--- Start DATA BLOCK ---
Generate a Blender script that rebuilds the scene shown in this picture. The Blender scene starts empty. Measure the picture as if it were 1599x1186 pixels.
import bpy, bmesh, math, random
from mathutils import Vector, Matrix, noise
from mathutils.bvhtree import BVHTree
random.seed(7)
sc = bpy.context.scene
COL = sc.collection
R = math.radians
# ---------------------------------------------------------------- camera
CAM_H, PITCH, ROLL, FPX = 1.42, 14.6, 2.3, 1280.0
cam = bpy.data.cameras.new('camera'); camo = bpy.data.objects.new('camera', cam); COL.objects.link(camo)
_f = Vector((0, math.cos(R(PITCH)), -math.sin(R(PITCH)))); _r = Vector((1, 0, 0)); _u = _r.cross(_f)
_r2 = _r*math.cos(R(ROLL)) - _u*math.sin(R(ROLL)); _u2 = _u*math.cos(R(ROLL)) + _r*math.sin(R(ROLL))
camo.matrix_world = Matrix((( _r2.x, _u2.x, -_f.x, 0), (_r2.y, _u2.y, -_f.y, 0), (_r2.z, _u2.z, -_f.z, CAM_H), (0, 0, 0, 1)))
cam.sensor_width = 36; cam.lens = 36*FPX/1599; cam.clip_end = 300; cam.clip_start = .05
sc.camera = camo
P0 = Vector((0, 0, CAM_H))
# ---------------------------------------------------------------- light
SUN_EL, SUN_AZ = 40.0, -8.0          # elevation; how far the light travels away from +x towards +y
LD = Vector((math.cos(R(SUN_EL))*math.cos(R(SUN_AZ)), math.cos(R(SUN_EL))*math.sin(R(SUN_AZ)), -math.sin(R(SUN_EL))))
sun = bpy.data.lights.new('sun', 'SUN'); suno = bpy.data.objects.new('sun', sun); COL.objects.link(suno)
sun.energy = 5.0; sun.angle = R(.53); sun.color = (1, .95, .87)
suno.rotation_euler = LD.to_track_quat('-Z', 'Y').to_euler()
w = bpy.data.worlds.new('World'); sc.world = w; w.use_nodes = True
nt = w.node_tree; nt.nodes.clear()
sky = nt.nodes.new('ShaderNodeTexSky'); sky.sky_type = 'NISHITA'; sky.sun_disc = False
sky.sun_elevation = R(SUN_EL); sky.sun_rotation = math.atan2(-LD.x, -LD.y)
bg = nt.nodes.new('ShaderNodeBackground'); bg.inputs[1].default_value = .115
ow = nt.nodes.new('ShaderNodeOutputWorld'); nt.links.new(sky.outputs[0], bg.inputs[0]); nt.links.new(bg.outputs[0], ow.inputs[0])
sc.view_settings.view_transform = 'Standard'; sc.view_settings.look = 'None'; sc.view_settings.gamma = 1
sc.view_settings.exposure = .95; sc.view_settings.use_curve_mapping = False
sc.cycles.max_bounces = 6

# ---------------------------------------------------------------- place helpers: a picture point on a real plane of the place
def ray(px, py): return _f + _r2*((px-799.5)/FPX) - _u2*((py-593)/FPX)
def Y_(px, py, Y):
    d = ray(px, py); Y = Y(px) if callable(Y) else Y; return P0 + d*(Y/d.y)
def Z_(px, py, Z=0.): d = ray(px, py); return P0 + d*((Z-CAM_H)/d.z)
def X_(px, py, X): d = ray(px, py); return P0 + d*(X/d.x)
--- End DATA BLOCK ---
> DIRECTION: State how many lines include the string "scene", and nothing more.

> TASK OUTPUT: 2